Confessions of Moral Downfall - The beginning of the Bodhisattva's Vow

I went to bed last night and started the day out with a Bodhisattva's Confession of Moral Downfalls (a preamble to the Bodhisattva's Vow). It was different than anything I've ever done. I found myself saying aloud that I have committed terrible negative actions. As I made the statement that I have sinned, that I have lied, cheated and manipulated, I remembered all the times I've actually done those things in this life.

Then, I realized, that I've probably done some terrible things throughout my previous lifetimes. I remember doing Hypnosis over a year ago and finding myself in ancient Egypt. I was a cruel, domineering priest that seized control. I ordered the beheading of people and I was terrible. In this life, I've done terrible things too. I've reacted, I've lied and I've been scared to become my High Self.

As I began this process, I found myself stating the Truth. I've now repeated this 3 times, and each time I feel myself realizing that I have accrued some very damaging Karma. But this was only the beginning of the Confession.

The next part recognized that there is potential, there is joy and merit. If people can become Buddhas, if people can become Saints, or exemplary examples, then there is Hope. I spoke aloud about the Hope, that I can be an example of great merit and great Positive Karma.

The next part had me do something that I realize my mother and many people I respect do; it asked for the help of the great Buddhas, the great Saints and the Great Spirits. I beseeched them, asking that they come and guide me so that I can also become a beacon of Illuminating Light. I asked for each one, in all ten directions. And each time I spoke about them, I felt that they are listening, and hoping that I feel their presence.

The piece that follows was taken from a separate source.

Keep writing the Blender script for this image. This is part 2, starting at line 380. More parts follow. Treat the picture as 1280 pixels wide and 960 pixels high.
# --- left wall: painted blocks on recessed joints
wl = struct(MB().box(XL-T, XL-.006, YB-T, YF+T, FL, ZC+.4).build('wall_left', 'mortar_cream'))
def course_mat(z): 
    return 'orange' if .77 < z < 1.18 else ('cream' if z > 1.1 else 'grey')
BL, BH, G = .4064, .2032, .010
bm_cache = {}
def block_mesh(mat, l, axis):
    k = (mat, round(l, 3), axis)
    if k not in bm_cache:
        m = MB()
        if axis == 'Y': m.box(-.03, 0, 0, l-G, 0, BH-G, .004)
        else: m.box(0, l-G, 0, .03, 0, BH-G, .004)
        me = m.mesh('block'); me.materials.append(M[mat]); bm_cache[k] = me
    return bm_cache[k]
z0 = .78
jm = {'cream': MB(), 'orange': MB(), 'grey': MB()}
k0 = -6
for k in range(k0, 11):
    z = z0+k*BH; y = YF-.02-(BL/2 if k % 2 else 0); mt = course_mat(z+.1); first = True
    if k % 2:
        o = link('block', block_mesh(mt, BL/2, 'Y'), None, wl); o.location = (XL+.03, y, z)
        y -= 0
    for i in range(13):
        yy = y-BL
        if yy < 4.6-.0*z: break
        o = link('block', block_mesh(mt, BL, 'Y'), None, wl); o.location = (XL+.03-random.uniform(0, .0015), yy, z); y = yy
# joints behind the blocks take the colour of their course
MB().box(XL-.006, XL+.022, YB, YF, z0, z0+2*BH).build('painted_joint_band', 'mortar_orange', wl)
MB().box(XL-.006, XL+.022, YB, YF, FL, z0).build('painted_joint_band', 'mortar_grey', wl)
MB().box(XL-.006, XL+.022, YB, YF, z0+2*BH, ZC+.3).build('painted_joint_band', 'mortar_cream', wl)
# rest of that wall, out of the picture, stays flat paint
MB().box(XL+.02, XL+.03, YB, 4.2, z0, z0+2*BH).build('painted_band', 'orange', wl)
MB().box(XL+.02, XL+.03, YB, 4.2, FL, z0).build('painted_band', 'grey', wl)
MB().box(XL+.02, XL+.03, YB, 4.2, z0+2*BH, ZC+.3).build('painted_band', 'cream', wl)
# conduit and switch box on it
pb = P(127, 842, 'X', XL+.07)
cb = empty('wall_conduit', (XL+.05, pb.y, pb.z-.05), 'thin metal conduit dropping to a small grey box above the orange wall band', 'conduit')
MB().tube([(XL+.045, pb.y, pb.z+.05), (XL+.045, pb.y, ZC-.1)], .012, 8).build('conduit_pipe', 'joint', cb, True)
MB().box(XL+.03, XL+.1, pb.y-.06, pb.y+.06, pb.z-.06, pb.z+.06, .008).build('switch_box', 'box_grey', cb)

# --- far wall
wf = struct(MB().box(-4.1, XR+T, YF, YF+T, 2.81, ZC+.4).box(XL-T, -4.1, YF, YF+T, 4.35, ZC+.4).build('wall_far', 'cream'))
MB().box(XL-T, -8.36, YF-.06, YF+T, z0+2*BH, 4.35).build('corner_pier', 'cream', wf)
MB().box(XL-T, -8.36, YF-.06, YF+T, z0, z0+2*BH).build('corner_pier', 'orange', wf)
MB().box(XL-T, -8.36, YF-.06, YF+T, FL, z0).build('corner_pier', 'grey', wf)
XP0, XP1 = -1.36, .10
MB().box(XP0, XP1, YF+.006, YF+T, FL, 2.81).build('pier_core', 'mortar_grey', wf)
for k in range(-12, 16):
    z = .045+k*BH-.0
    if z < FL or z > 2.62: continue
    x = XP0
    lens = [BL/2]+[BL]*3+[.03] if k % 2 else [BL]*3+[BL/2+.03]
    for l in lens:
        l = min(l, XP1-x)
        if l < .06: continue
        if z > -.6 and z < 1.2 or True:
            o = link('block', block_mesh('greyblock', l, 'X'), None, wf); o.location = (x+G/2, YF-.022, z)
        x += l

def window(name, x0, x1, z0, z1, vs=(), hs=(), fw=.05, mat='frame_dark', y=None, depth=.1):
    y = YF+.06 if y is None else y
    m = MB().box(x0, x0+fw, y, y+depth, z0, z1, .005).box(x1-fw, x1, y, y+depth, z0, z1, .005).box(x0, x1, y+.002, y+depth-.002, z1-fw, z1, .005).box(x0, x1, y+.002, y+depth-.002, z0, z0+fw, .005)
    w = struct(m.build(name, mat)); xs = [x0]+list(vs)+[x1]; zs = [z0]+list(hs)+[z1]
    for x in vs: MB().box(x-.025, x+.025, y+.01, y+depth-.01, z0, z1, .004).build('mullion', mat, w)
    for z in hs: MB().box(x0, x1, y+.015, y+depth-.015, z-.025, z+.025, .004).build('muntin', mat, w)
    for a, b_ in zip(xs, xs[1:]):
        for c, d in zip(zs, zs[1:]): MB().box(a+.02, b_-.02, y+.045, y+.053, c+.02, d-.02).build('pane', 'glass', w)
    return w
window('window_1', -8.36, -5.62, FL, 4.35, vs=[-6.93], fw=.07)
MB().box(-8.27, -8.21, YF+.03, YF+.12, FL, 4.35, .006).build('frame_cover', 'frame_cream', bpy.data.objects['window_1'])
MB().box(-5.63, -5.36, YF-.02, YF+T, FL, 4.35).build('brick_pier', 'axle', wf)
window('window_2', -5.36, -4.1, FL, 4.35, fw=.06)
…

The last and final part of the Confession is to Promise. Promise that I truly understand the demerits of my negative actions, in this life and all the other ones. To understand that I have Potential, that I am full of Light. To recognize that the Buddhas will only stand with me if I stick to the vows that promote Higher Living.

I've done this 3 times now… and I have to admit. I am starting to believe, I'm starting to believe that I can be a Bodhisattva. Actually, I promise that I will become One.